Records with scene code

## START

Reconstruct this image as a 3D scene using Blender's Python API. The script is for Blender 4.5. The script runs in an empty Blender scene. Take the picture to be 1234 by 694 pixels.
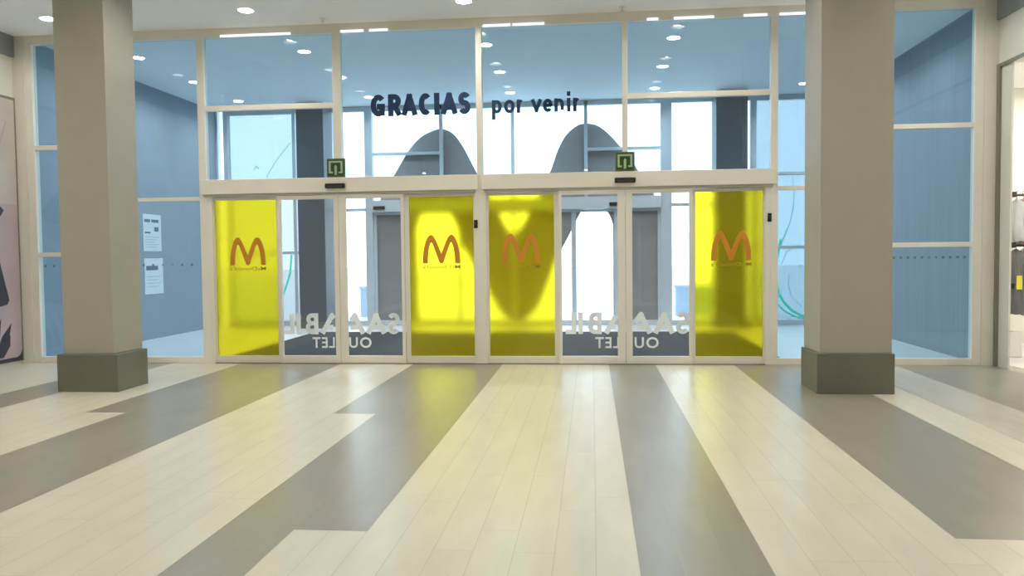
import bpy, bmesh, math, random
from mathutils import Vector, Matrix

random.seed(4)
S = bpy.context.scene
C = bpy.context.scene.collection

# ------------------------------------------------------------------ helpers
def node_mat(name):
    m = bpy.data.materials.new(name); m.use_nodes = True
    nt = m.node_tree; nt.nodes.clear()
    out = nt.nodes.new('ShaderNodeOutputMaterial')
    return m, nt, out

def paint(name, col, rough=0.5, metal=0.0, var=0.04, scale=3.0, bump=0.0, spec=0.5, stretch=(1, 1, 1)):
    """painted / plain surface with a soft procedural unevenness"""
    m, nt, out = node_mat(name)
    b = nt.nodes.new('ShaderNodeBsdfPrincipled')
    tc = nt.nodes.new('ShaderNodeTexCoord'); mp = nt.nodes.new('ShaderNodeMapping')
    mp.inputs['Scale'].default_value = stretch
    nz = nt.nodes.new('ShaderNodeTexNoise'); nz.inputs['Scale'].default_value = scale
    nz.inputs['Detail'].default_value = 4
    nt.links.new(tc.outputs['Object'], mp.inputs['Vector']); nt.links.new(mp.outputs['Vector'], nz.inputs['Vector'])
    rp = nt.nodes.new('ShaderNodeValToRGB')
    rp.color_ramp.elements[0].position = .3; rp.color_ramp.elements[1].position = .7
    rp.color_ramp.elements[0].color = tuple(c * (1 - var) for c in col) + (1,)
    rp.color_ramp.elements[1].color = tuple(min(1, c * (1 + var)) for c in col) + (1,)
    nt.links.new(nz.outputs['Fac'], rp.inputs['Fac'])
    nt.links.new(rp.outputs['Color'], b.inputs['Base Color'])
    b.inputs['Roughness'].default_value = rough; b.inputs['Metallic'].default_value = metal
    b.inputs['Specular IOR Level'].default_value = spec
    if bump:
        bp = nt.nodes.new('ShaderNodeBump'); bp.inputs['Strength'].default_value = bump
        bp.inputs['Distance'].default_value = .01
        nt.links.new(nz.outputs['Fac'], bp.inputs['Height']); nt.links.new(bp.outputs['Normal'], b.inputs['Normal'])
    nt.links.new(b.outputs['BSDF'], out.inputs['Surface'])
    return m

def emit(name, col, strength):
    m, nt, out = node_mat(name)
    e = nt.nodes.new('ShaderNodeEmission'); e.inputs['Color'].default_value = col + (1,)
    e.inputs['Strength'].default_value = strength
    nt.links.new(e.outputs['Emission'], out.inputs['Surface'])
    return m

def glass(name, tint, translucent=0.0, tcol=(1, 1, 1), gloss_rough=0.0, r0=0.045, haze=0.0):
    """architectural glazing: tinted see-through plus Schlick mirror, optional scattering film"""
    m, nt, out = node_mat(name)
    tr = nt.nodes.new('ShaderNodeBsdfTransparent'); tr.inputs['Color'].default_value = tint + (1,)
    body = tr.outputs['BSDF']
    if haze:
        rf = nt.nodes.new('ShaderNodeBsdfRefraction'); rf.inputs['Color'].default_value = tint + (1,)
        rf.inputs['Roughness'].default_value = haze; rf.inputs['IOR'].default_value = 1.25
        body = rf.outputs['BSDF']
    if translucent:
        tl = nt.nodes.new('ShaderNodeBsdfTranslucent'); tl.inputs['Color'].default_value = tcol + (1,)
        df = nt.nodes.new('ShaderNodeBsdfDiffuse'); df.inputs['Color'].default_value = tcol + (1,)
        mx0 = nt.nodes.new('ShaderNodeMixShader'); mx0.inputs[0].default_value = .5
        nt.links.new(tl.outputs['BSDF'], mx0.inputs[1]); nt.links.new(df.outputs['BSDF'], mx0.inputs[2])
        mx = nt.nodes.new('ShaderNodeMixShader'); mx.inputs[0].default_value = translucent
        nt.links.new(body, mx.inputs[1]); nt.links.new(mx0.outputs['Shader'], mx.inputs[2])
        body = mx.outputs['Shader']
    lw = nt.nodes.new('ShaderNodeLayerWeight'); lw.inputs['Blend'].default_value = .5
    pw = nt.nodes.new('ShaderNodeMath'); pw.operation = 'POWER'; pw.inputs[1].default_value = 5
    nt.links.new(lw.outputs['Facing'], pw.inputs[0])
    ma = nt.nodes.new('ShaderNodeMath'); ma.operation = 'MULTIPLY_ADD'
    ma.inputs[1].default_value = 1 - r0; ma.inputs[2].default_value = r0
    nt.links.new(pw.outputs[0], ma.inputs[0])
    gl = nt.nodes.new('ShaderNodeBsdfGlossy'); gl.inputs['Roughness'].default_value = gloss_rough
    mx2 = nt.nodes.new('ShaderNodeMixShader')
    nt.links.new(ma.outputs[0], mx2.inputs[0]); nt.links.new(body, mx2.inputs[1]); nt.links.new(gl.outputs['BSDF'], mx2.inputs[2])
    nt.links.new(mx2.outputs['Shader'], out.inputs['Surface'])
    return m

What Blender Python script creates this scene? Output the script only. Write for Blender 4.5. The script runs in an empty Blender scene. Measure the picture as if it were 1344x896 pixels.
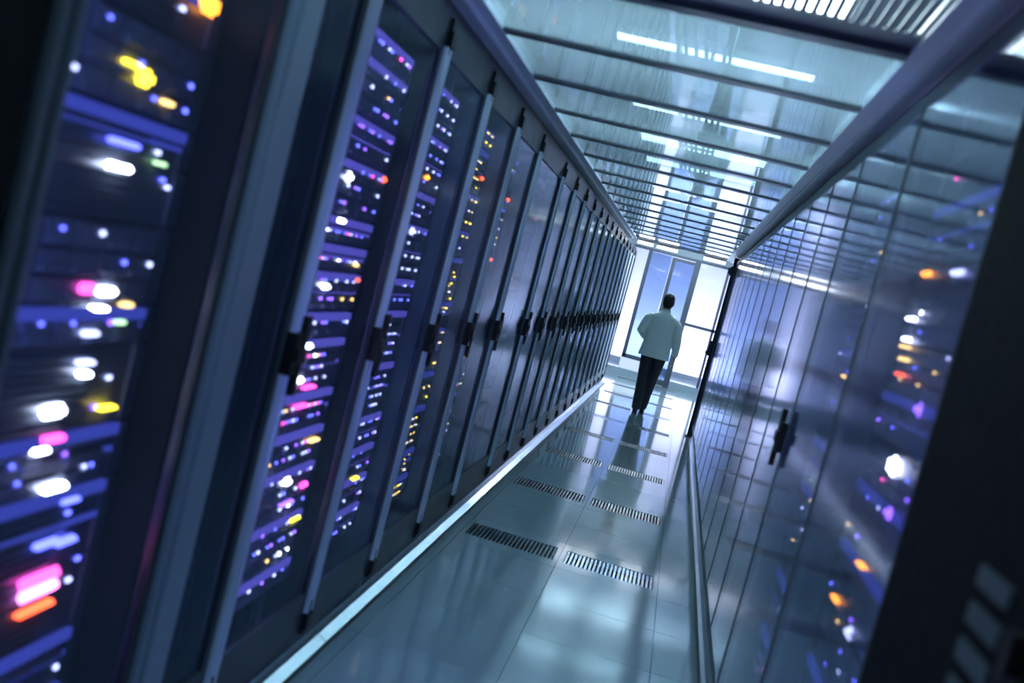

## END

The listing above needs to be output again exactly. Don't include the pictures.

SOLUTION FOR THIS PROBLEM:
Reconstruct this image as a 3D scene using Blender's Python API. The script is for Blender 4.5. The script runs in an empty Blender scene. Take the picture to be 1234 by 694 pixels.
import bpy, bmesh, math, random
from mathutils import Vector, Matrix

random.seed(4)
S = bpy.context.scene
C = bpy.context.scene.collection

# ------------------------------------------------------------------ helpers
def node_mat(name):
    m = bpy.data.materials.new(name); m.use_nodes = True
    nt = m.node_tree; nt.nodes.clear()
    out = nt.nodes.new('ShaderNodeOutputMaterial')
    return m, nt, out

def paint(name, col, rough=0.5, metal=0.0, var=0.04, scale=3.0, bump=0.0, spec=0.5, stretch=(1, 1, 1)):
    """painted / plain surface with a soft procedural unevenness"""
    m, nt, out = node_mat(name)
    b = nt.nodes.new('ShaderNodeBsdfPrincipled')
    tc = nt.nodes.new('ShaderNodeTexCoord'); mp = nt.nodes.new('ShaderNodeMapping')
    mp.inputs['Scale'].default_value = stretch
    nz = nt.nodes.new('ShaderNodeTexNoise'); nz.inputs['Scale'].default_value = scale
    nz.inputs['Detail'].default_value = 4
    nt.links.new(tc.outputs['Object'], mp.inputs['Vector']); nt.links.new(mp.outputs['Vector'], nz.inputs['Vector'])
    rp = nt.nodes.new('ShaderNodeValToRGB')
    rp.color_ramp.elements[0].position = .3; rp.color_ramp.elements[1].position = .7
    rp.color_ramp.elements[0].color = tuple(c * (1 - var) for c in col) + (1,)
    rp.color_ramp.elements[1].color = tuple(min(1, c * (1 + var)) for c in col) + (1,)
    nt.links.new(nz.outputs['Fac'], rp.inputs['Fac'])
    nt.links.new(rp.outputs['Color'], b.inputs['Base Color'])
    b.inputs['Roughness'].default_value = rough; b.inputs['Metallic'].default_value = metal
    b.inputs['Specular IOR Level'].default_value = spec
    if bump:
        bp = nt.nodes.new('ShaderNodeBump'); bp.inputs['Strength'].default_value = bump
        bp.inputs['Distance'].default_value = .01
        nt.links.new(nz.outputs['Fac'], bp.inputs['Height']); nt.links.new(bp.outputs['Normal'], b.inputs['Normal'])
    nt.links.new(b.outputs['BSDF'], out.inputs['Surface'])
    return m

def emit(name, col, strength):
    m, nt, out = node_mat(name)
    e = nt.nodes.new('ShaderNodeEmission'); e.inputs['Color'].default_value = col + (1,)
    e.inputs['Strength'].default_value = strength
    nt.links.new(e.outputs['Emission'], out.inputs['Surface'])
    return m

def glass(name, tint, translucent=0.0, tcol=(1, 1, 1), gloss_rough=0.0, r0=0.045, haze=0.0):
    """architectural glazing: tinted see-through plus Schlick mirror, optional scattering film"""
    m, nt, out = node_mat(name)
    tr = nt.nodes.new('ShaderNodeBsdfTransparent'); tr.inputs['Color'].default_value = tint + (1,)
    body = tr.outputs['BSDF']
    if haze:
        rf = nt.nodes.new('ShaderNodeBsdfRefraction'); rf.inputs['Color'].default_value = tint + (1,)
        rf.inputs['Roughness'].default_value = haze; rf.inputs['IOR'].default_value = 1.25
        body = rf.outputs['BSDF']
    if translucent:
        tl = nt.nodes.new('ShaderNodeBsdfTranslucent'); tl.inputs['Color'].default_value = tcol + (1,)
        df = nt.nodes.new('ShaderNodeBsdfDiffuse'); df.inputs['Color'].default_value = tcol + (1,)
        mx0 = nt.nodes.new('ShaderNodeMixShader'); mx0.inputs[0].default_value = .5
        nt.links.new(tl.outputs['BSDF'], mx0.inputs[1]); nt.links.new(df.outputs['BSDF'], mx0.inputs[2])
        mx = nt.nodes.new('ShaderNodeMixShader'); mx.inputs[0].default_value = translucent
        nt.links.new(body, mx.inputs[1]); nt.links.new(mx0.outputs['Shader'], mx.inputs[2])
        body = mx.outputs['Shader']
    lw = nt.nodes.new('ShaderNodeLayerWeight'); lw.inputs['Blend'].default_value = .5
    pw = nt.nodes.new('ShaderNodeMath'); pw.operation = 'POWER'; pw.inputs[1].default_value = 5
    nt.links.new(lw.outputs['Facing'], pw.inputs[0])
    ma = nt.nodes.new('ShaderNodeMath'); ma.operation = 'MULTIPLY_ADD'
    ma.inputs[1].default_value = 1 - r0; ma.inputs[2].default_value = r0
    nt.links.new(pw.outputs[0], ma.inputs[0])
    gl = nt.nodes.new('ShaderNodeBsdfGlossy'); gl.inputs['Roughness'].default_value = gloss_rough
    mx2 = nt.nodes.new('ShaderNodeMixShader')
    nt.links.new(ma.outputs[0], mx2.inputs[0]); nt.links.new(body, mx2.inputs[1]); nt.links.new(gl.outputs['BSDF'], mx2.inputs[2])
    nt.links.new(mx2.outputs['Shader'], out.inputs['Surface'])
    return m

What Blender Python script creates this scene? Output the script only. Write for Blender 4.5. The script runs in an empty Blender scene. Measure the picture as if it were 1344x896 pixels.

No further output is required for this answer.